The phones themselves are great, Gossage said, but there were cell phone service problems in Hancock before the program began.

Cellular One had no comment Thursday but probably will make a statement next week, a spokeswoman said.

When he started the program in March, Gossage had said stickers with the phone's number would be distributed to the town's 2,000 residents.


Pressed at Wednesday's Town Council meeting by former Councilwoman Glorious Sagle, Gossage said the stickers have not been distributed because officials first want to try to resolve the phone problems.

He said Thursday the phone number will be distributed on keychains, magnets and stickers within a few months.

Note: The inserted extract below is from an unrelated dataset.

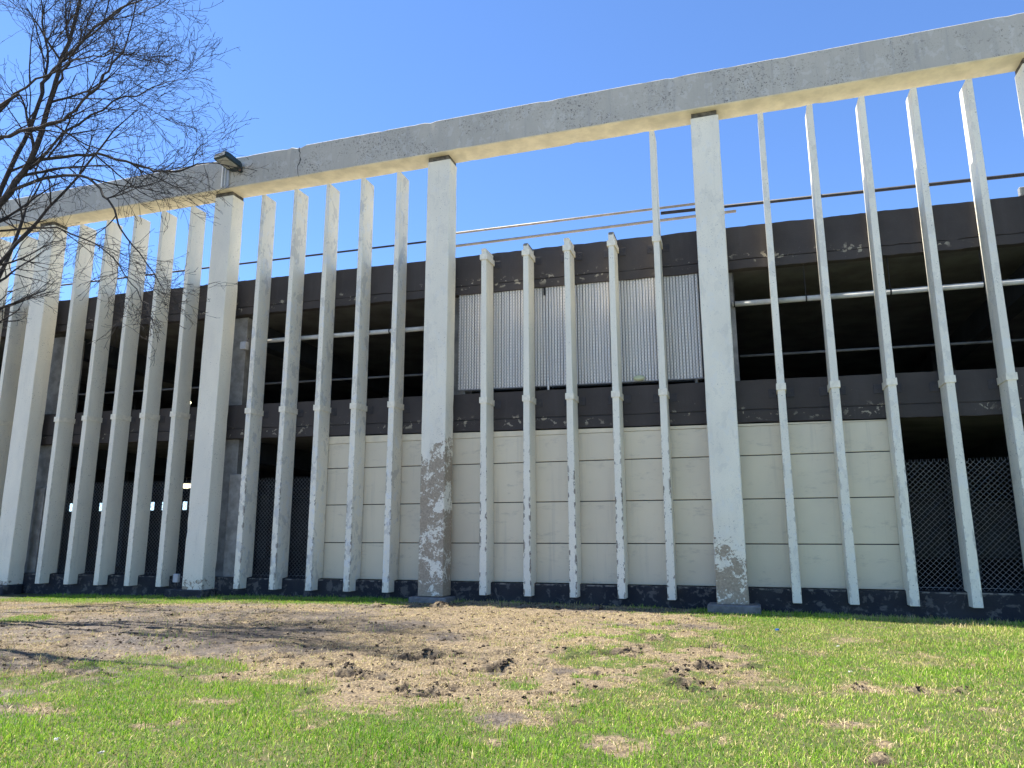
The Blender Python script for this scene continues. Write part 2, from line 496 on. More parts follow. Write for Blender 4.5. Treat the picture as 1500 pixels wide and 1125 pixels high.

The phone number, 301-331-0911, has been printed in newspapers and many residents cut that out and put it on their refrigerators, Gossage said.

It is worth continuing the program because officers can receive phone calls in the cruisers, which have boosters that increase the phone's reception, and in other parts of town, he said.

The phone has helped police on a number of occasions, including at accident scenes, during a snow storm last winter and with a search for a missing person, Gossage said.

By calling the cell phone number, residents ideally would bypass the county dispatcher for nonemergency calls and directly contact a town police officer.

When the cell phone doesn't work, however, residents instead get a recording asking them to leave a message, he said.

Residents should continue to use the county 911 system for emergencies, Gossage said.